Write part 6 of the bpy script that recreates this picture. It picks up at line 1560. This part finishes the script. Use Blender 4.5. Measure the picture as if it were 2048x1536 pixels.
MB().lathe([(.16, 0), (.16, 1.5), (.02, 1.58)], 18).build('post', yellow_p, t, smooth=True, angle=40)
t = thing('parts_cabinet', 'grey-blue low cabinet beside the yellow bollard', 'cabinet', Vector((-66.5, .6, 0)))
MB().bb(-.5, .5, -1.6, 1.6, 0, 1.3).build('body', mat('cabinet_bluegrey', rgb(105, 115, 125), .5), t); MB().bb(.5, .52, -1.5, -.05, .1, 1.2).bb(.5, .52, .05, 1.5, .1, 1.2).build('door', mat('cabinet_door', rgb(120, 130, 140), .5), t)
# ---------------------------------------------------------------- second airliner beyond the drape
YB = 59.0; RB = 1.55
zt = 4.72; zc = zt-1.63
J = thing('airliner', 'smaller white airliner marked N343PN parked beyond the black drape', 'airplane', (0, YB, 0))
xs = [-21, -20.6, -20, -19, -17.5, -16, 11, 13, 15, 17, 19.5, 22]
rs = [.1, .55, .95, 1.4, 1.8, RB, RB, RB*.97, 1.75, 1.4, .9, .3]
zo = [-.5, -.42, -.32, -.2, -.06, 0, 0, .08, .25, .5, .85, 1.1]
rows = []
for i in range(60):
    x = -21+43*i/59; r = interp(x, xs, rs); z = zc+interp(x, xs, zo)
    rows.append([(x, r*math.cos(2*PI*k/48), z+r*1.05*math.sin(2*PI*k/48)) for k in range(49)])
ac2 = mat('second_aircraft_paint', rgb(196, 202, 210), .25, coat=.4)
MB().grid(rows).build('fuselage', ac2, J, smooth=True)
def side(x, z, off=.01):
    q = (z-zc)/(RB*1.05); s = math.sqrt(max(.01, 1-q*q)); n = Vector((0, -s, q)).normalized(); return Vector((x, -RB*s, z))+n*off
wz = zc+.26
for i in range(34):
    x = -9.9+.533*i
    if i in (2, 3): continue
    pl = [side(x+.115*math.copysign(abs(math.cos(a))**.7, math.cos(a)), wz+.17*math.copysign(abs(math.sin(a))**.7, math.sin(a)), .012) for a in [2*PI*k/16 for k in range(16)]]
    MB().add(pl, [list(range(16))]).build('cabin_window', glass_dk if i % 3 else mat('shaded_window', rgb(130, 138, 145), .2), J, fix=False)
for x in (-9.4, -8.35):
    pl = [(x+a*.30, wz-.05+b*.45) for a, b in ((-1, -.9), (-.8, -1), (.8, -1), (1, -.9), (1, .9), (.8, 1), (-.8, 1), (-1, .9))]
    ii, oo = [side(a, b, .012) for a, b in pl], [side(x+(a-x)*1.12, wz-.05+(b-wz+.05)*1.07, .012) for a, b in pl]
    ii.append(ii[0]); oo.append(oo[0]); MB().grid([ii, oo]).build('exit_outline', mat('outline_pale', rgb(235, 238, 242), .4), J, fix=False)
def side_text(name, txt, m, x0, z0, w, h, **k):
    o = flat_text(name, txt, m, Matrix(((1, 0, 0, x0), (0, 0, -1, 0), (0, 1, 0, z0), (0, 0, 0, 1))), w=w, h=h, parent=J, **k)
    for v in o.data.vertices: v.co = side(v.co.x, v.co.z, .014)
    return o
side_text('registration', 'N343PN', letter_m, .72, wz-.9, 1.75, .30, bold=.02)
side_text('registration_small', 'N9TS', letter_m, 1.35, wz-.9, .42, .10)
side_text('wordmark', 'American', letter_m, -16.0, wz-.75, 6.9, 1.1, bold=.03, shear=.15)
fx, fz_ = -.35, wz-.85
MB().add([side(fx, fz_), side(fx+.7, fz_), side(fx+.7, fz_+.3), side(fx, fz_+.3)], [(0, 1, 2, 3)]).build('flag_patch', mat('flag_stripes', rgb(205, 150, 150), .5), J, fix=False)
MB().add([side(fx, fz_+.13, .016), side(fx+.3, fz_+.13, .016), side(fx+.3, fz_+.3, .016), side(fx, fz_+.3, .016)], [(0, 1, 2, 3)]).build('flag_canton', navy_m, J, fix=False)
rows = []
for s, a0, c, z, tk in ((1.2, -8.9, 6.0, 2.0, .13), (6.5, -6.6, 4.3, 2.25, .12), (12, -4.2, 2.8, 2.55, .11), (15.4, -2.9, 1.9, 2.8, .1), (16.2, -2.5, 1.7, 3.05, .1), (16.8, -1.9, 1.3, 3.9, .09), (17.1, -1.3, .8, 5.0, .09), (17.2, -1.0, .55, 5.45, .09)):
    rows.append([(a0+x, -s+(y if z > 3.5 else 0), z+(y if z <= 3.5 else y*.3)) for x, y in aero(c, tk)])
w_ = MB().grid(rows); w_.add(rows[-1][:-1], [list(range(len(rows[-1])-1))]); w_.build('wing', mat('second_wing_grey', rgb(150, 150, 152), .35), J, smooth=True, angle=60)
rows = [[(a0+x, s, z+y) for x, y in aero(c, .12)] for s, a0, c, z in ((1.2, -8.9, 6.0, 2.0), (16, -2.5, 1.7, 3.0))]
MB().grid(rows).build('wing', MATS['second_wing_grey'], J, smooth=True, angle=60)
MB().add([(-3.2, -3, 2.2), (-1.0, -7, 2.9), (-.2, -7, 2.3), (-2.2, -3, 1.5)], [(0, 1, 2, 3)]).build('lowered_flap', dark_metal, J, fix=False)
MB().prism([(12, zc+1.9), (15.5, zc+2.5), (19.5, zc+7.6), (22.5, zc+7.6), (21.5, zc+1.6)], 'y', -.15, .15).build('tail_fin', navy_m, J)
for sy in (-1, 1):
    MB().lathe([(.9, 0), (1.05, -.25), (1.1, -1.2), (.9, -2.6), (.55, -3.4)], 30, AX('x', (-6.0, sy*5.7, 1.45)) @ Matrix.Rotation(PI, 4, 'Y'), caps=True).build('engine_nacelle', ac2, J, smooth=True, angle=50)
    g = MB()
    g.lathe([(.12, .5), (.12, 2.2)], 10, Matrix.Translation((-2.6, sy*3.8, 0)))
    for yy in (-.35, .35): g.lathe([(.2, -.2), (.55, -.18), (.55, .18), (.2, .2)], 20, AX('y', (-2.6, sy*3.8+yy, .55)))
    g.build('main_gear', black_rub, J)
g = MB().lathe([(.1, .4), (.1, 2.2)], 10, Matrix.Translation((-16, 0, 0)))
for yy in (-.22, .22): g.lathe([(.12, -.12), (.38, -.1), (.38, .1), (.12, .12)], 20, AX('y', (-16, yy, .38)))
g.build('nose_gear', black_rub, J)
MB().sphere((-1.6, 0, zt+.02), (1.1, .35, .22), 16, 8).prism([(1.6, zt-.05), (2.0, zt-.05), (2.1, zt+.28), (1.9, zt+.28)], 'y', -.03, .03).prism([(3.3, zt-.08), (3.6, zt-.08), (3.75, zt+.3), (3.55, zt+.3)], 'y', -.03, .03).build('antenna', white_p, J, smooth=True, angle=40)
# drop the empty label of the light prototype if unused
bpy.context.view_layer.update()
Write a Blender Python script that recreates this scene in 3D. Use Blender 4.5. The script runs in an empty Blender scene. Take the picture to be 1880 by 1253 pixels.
====================
# What the task asks
Extract the data in full. Keep it word for word.

# Problem solution
Write part 6 of the bpy script that recreates this picture. It picks up at line 1560. This part finishes the script. Use Blender 4.5. Measure the picture as if it were 2048x1536 pixels.
MB().lathe([(.16, 0), (.16, 1.5), (.02, 1.58)], 18).build('post', yellow_p, t, smooth=True, angle=40)
t = thing('parts_cabinet', 'grey-blue low cabinet beside the yellow bollard', 'cabinet', Vector((-66.5, .6, 0)))
MB().bb(-.5, .5, -1.6, 1.6, 0, 1.3).build('body', mat('cabinet_bluegrey', rgb(105, 115, 125), .5), t); MB().bb(.5, .52, -1.5, -.05, .1, 1.2).bb(.5, .52, .05, 1.5, .1, 1.2).build('door', mat('cabinet_door', rgb(120, 130, 140), .5), t)
# ---------------------------------------------------------------- second airliner beyond the drape
YB = 59.0; RB = 1.55
zt = 4.72; zc = zt-1.63
J = thing('airliner', 'smaller white airliner marked N343PN parked beyond the black drape', 'airplane', (0, YB, 0))
xs = [-21, -20.6, -20, -19, -17.5, -16, 11, 13, 15, 17, 19.5, 22]
rs = [.1, .55, .95, 1.4, 1.8, RB, RB, RB*.97, 1.75, 1.4, .9, .3]
zo = [-.5, -.42, -.32, -.2, -.06, 0, 0, .08, .25, .5, .85, 1.1]
rows = []
for i in range(60):
    x = -21+43*i/59; r = interp(x, xs, rs); z = zc+interp(x, xs, zo)
    rows.append([(x, r*math.cos(2*PI*k/48), z+r*1.05*math.sin(2*PI*k/48)) for k in range(49)])
ac2 = mat('second_aircraft_paint', rgb(196, 202, 210), .25, coat=.4)
MB().grid(rows).build('fuselage', ac2, J, smooth=True)
def side(x, z, off=.01):
    q = (z-zc)/(RB*1.05); s = math.sqrt(max(.01, 1-q*q)); n = Vector((0, -s, q)).normalized(); return Vector((x, -RB*s, z))+n*off
wz = zc+.26
for i in range(34):
    x = -9.9+.533*i
    if i in (2, 3): continue
    pl = [side(x+.115*math.copysign(abs(math.cos(a))**.7, math.cos(a)), wz+.17*math.copysign(abs(math.sin(a))**.7, math.sin(a)), .012) for a in [2*PI*k/16 for k in range(16)]]
    MB().add(pl, [list(range(16))]).build('cabin_window', glass_dk if i % 3 else mat('shaded_window', rgb(130, 138, 145), .2), J, fix=False)
for x in (-9.4, -8.35):
    pl = [(x+a*.30, wz-.05+b*.45) for a, b in ((-1, -.9), (-.8, -1), (.8, -1), (1, -.9), (1, .9), (.8, 1), (-.8, 1), (-1, .9))]
    ii, oo = [side(a, b, .012) for a, b in pl], [side(x+(a-x)*1.12, wz-.05+(b-wz+.05)*1.07, .012) for a, b in pl]
    ii.append(ii[0]); oo.append(oo[0]); MB().grid([ii, oo]).build('exit_outline', mat('outline_pale', rgb(235, 238, 242), .4), J, fix=False)
def side_text(name, txt, m, x0, z0, w, h, **k):
    o = flat_text(name, txt, m, Matrix(((1, 0, 0, x0), (0, 0, -1, 0), (0, 1, 0, z0), (0, 0, 0, 1))), w=w, h=h, parent=J, **k)
    for v in o.data.vertices: v.co = side(v.co.x, v.co.z, .014)
    return o
side_text('registration', 'N343PN', letter_m, .72, wz-.9, 1.75, .30, bold=.02)
side_text('registration_small', 'N9TS', letter_m, 1.35, wz-.9, .42, .10)
side_text('wordmark', 'American', letter_m, -16.0, wz-.75, 6.9, 1.1, bold=.03, shear=.15)
fx, fz_ = -.35, wz-.85
MB().add([side(fx, fz_), side(fx+.7, fz_), side(fx+.7, fz_+.3), side(fx, fz_+.3)], [(0, 1, 2, 3)]).build('flag_patch', mat('flag_stripes', rgb(205, 150, 150), .5), J, fix=False)
MB().add([side(fx, fz_+.13, .016), side(fx+.3, fz_+.13, .016), side(fx+.3, fz_+.3, .016), side(fx, fz_+.3, .016)], [(0, 1, 2, 3)]).build('flag_canton', navy_m, J, fix=False)
rows = []
for s, a0, c, z, tk in ((1.2, -8.9, 6.0, 2.0, .13), (6.5, -6.6, 4.3, 2.25, .12), (12, -4.2, 2.8, 2.55, .11), (15.4, -2.9, 1.9, 2.8, .1), (16.2, -2.5, 1.7, 3.05, .1), (16.8, -1.9, 1.3, 3.9, .09), (17.1, -1.3, .8, 5.0, .09), (17.2, -1.0, .55, 5.45, .09)):
    rows.append([(a0+x, -s+(y if z > 3.5 else 0), z+(y if z <= 3.5 else y*.3)) for x, y in aero(c, tk)])
w_ = MB().grid(rows); w_.add(rows[-1][:-1], [list(range(len(rows[-1])-1))]); w_.build('wing', mat('second_wing_grey', rgb(150, 150, 152), .35), J, smooth=True, angle=60)
rows = [[(a0+x, s, z+y) for x, y in aero(c, .12)] for s, a0, c, z in ((1.2, -8.9, 6.0, 2.0), (16, -2.5, 1.7, 3.0))]
MB().grid(rows).build('wing', MATS['second_wing_grey'], J, smooth=True, angle=60)
MB().add([(-3.2, -3, 2.2), (-1.0, -7, 2.9), (-.2, -7, 2.3), (-2.2, -3, 1.5)], [(0, 1, 2, 3)]).build('lowered_flap', dark_metal, J, fix=False)
MB().prism([(12, zc+1.9), (15.5, zc+2.5), (19.5, zc+7.6), (22.5, zc+7.6), (21.5, zc+1.6)], 'y', -.15, .15).build('tail_fin', navy_m, J)
for sy in (-1, 1):
    MB().lathe([(.9, 0), (1.05, -.25), (1.1, -1.2), (.9, -2.6), (.55, -3.4)], 30, AX('x', (-6.0, sy*5.7, 1.45)) @ Matrix.Rotation(PI, 4, 'Y'), caps=True).build('engine_nacelle', ac2, J, smooth=True, angle=50)
    g = MB()
    g.lathe([(.12, .5), (.12, 2.2)], 10, Matrix.Translation((-2.6, sy*3.8, 0)))
    for yy in (-.35, .35): g.lathe([(.2, -.2), (.55, -.18), (.55, .18), (.2, .2)], 20, AX('y', (-2.6, sy*3.8+yy, .55)))
    g.build('main_gear', black_rub, J)
g = MB().lathe([(.1, .4), (.1, 2.2)], 10, Matrix.Translation((-16, 0, 0)))
for yy in (-.22, .22): g.lathe([(.12, -.12), (.38, -.1), (.38, .1), (.12, .12)], 20, AX('y', (-16, yy, .38)))
g.build('nose_gear', black_rub, J)
MB().sphere((-1.6, 0, zt+.02), (1.1, .35, .22), 16, 8).prism([(1.6, zt-.05), (2.0, zt-.05), (2.1, zt+.28), (1.9, zt+.28)], 'y', -.03, .03).prism([(3.3, zt-.08), (3.6, zt-.08), (3.75, zt+.3), (3.55, zt+.3)], 'y', -.03, .03).build('antenna', white_p, J, smooth=True, angle=40)
# drop the empty label of the light prototype if unused
bpy.context.view_layer.update()
Write a Blender Python script that recreates this scene in 3D. Use Blender 4.5. The script runs in an empty Blender scene. Take the picture to be 1880 by 1253 pixels.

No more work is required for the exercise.